Candidate Trump bashed China constantly, citing the country as a source of America's problems, often with graphic language. It was manipulating its currency, stealing American jobs, beating the U.S. on trade, even raping the American economy.

But now that he's in office, Trump has taken a more nuanced tone, culminating in a two-day summit at his private club Mar-a-Lago with Chinese President Xi Jinping. Trump agreed to abide by the U.S.'s long-standing one-China policy, not to label China a currency manipulator and, so far, not to slap it with the sort of tariffs that critics said would start a trade war.

Instead, Trump appears to be using that tough economic talk as leverage to get China to help with North Korea. Since the summit, Trump and Xi have spoken twice by phone, and China may be pressuring its ally and neighbor North Korea a bit more.

This is an important space to watch, though, as the stakes in North Korea rise or if domestic politics in China changes.

Boiling tensions with North Korea

Key to that is what happens next in North Korea, where every day the rhetoric seems to heat up. North Korea has been pursuing a nuclear missile capable of reaching the continental United States for years, and it just could happen under Trump's watch.

On a critical trip to Japan, South Korea and China, Secretary of State Rex Tillerson said that all options are on the table and that the time for "strategic patience" is over. And Trump said the U.S. would send a strike group and a nuclear submarine to the area, although it took some time before the USS Carl Vinson and company actually headed toward those waters.

Now the world anxiously awaits what that means if North Korea successfully tests an intercontinental ballistic missile or another nuclear bomb. If Trump strikes pre-emptively, will it mean all-out war on the Korean Peninsula, as strongman Kim Jong Un has promised?

So far, the administration is pursuing diplomatic and economic options in the face of those fiery words and the detention of a third American citizen by the Kim regime. The pressure on China to do more is working, the White House says, and this week Trump and Tillerson will address the United Nations Security Council to push for full implementation of existing U.N. sanctions.

But even then, it's unclear how far China is willing to go on North Korea, since it fears destabilizing or toppling the regime. Trump and Kim's next moves are treading a fine line here as the world holds its breath.

The Russian question

For months now, the Trump administration has been dogged by questions about ties between his advisers and the Russian government. Those questions still loom, as the FBI and two congressional committees investigate.

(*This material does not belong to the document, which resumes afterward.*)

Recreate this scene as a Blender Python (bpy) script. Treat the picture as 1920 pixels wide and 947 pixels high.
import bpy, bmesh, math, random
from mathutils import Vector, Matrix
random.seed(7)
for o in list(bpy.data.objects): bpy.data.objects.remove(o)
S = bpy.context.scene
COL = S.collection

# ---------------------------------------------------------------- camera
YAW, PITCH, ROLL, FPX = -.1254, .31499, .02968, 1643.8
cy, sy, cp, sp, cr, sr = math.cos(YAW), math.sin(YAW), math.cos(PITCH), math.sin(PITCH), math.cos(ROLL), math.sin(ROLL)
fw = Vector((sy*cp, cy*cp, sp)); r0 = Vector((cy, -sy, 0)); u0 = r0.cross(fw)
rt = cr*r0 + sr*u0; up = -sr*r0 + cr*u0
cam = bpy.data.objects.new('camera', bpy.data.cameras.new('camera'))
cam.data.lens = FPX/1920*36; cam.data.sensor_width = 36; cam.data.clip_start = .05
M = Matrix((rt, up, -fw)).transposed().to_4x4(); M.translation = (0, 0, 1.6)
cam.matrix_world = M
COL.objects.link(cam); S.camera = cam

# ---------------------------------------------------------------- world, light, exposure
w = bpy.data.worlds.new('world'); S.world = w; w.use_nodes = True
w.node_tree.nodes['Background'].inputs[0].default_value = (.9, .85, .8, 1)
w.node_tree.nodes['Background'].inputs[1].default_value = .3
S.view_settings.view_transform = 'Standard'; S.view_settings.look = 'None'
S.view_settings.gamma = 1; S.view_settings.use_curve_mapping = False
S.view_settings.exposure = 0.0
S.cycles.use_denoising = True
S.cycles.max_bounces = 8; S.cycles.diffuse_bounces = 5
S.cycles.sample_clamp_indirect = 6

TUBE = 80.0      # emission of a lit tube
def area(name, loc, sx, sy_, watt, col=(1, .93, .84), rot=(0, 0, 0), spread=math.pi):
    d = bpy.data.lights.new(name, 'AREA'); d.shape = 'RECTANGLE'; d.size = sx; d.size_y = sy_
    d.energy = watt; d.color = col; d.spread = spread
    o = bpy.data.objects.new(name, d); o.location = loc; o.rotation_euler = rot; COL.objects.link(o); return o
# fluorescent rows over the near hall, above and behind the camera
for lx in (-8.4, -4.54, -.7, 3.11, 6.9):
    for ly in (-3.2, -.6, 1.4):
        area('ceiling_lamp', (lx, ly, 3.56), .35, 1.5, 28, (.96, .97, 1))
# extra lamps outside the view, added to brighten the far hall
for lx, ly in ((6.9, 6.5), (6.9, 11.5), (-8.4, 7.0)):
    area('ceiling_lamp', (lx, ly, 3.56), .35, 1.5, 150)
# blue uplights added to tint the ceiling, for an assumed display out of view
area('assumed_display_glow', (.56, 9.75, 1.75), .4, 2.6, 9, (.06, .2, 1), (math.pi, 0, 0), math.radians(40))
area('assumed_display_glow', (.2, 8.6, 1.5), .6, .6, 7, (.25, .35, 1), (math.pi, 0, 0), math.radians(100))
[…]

It has created a dilemma for Trump, who promised to "get along" with Russia and work on what he saw as common issues, including terrorism. Complicating that campaign promise are the politics of working with the country, which reportedly hacked his election opponent to favor him, and the situation on the ground in places like Syria, where Russian President Vladimir Putin has labeled as terrorists and even targeted American-backed rebels.

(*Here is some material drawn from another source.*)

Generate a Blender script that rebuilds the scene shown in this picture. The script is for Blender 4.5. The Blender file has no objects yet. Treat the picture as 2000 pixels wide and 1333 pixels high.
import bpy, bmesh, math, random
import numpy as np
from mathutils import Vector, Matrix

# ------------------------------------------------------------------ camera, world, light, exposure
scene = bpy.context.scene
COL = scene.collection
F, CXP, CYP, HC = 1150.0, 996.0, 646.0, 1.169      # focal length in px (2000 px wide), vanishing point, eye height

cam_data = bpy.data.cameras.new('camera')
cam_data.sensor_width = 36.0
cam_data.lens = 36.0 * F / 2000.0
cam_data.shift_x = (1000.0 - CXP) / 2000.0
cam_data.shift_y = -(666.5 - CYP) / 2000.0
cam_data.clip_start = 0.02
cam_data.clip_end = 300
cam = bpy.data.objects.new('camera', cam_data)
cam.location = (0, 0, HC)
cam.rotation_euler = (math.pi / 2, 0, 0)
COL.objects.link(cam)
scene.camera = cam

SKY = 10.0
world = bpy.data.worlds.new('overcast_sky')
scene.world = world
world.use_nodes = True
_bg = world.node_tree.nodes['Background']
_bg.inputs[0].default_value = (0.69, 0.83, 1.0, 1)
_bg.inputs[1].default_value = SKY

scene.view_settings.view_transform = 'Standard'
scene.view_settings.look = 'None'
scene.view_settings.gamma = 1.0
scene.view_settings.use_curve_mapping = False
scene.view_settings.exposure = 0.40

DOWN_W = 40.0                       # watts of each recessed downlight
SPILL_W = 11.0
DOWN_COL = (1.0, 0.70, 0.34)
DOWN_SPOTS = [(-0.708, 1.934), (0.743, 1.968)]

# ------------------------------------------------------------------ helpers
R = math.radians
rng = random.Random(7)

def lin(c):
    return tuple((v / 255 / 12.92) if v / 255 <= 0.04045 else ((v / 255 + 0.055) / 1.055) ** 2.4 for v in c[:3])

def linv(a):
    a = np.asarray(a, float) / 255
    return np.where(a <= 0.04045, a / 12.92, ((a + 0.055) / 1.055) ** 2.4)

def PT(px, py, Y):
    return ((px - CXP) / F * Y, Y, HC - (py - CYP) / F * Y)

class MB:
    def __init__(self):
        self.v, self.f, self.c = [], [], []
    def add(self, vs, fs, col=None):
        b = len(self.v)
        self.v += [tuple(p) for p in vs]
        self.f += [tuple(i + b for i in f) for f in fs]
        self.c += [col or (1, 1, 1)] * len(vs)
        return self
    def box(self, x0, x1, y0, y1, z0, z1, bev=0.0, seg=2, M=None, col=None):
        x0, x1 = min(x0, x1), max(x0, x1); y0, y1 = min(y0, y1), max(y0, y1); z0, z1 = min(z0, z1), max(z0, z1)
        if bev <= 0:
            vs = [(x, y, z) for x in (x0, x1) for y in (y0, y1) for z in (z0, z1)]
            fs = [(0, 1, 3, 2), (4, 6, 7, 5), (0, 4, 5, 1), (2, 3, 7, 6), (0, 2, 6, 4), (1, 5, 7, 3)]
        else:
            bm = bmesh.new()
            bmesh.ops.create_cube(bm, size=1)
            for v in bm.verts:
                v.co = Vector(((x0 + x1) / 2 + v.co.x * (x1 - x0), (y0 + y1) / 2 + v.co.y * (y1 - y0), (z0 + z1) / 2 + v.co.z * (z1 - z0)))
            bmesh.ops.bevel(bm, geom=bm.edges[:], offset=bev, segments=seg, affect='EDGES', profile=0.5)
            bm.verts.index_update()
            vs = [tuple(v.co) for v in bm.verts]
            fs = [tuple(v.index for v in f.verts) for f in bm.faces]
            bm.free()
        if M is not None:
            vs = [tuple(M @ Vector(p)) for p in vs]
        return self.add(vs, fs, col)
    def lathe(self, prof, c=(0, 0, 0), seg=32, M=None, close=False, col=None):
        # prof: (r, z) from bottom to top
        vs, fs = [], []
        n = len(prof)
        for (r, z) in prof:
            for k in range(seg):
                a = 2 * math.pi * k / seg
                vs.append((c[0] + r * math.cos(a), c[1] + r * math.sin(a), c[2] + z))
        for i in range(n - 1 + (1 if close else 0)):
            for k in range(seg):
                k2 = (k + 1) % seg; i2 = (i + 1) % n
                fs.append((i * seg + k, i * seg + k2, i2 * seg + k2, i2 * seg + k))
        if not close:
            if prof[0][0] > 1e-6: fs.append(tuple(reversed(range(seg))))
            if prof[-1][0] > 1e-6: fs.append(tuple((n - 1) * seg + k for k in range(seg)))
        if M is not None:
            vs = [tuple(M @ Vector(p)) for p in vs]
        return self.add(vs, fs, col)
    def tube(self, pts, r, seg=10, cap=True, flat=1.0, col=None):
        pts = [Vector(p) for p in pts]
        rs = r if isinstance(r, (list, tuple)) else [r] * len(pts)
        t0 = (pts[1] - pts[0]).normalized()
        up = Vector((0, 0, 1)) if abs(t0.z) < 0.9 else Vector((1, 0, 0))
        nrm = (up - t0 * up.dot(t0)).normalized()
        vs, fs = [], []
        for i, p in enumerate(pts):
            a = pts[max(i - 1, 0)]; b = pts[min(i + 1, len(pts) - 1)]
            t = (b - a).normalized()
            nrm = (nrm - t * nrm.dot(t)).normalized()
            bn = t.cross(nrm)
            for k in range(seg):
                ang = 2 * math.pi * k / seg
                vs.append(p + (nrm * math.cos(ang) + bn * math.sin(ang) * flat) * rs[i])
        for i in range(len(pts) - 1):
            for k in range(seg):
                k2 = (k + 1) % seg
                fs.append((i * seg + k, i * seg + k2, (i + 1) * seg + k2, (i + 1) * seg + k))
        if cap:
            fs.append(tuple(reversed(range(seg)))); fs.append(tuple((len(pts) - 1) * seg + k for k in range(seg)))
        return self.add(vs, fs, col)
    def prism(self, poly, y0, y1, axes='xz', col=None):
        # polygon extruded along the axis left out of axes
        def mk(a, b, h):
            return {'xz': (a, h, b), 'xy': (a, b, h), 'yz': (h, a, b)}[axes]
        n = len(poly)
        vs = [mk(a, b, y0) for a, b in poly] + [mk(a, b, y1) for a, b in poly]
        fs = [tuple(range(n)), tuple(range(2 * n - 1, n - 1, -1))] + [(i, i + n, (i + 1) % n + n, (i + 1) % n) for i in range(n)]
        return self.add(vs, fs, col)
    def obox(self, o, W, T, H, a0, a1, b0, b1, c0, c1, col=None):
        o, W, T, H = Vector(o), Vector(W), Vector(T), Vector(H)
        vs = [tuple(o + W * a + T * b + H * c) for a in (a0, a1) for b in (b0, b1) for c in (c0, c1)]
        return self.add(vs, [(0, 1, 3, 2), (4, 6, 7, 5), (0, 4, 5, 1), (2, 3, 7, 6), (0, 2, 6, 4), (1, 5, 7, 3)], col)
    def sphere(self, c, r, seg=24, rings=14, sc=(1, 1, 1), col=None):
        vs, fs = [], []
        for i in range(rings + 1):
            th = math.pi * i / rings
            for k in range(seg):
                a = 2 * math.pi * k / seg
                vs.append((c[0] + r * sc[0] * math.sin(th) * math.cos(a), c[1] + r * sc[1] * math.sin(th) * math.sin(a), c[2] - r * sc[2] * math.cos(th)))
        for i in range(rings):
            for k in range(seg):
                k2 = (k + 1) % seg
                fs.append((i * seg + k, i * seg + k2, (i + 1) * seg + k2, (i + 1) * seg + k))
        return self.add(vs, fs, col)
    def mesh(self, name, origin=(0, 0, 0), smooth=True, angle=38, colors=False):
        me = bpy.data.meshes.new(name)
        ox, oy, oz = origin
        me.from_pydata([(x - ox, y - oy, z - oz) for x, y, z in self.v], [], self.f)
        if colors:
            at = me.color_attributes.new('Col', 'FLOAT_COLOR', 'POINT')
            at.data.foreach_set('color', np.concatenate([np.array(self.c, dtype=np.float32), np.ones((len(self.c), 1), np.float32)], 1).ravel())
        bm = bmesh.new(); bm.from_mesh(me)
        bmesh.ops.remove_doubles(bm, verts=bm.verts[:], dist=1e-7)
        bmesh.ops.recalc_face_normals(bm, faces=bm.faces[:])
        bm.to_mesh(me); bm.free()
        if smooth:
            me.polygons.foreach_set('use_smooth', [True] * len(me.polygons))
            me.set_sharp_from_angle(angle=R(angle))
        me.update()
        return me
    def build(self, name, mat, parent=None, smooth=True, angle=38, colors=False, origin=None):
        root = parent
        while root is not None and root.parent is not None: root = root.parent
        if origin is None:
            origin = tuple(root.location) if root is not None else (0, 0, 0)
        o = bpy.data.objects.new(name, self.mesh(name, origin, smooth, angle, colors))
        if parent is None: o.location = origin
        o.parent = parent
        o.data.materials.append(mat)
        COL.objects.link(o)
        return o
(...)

That tension came to a head with Tillerson's big visit to Moscow earlier this month, meeting with Putin and Foreign Minister Sergey Lavrov. The trip, announced at the same time that the State Department initially said Tillerson would skip a NATO foreign ministers' meeting, was pounced on by critics, who said the Trump administration was insulting European allies in favor of Russia.

In Moscow, Tillerson and Lavrov commented that U.S.-Russian relations were at a low point. They tried to paper over major differences on Syria and promised to take steps to work together - although no tangible changes have been announced so far.

Accelerating the fight against terrorism

The most apparent change in U.S. foreign policy may be what Trump has done to the military, pushing for a more robust, muscular presence to take on terrorist groups around the world.

The administration granted new capabilities to commanders in Yemen and Somalia, allowing them to conduct more airstrikes without individual White House approval. It returned strike authority to battlefield commanders in Iraq and Syria. And the military dropped one of the world's largest nonnuclear bombs on an ISIS cave complex in Afghanistan.

But the increased activity has created more risks too. Early in his administration, a controversial raid in Yemen killed several civilians and a U.S. Navy SEAL. U.S. airstrikes in Mosul, Iraq, and Jinnah, Syria, may have killed hundreds of civilians. The military is still investigating those claims, but it revealed that it mistakenly bombed a U.S.-backed Syrian rebel position, killing 18 allied fighters.

In its fight against terrorism, the Trump administration has also targeted what it sees as the world's leading sponsor of terrorism, Iran. While it reviews its Iran policy writ large, especially whether it will abide by the nuclear agreement, it has blasted Iran for its support for terrorists in Syria, Yemen and Iraq; for harassing U.S. ships in international waters in the Persian Gulf; and for its missile tests and continued pursuit of a nuclear bomb, according to Tillerson. That review should conclude in mid-July.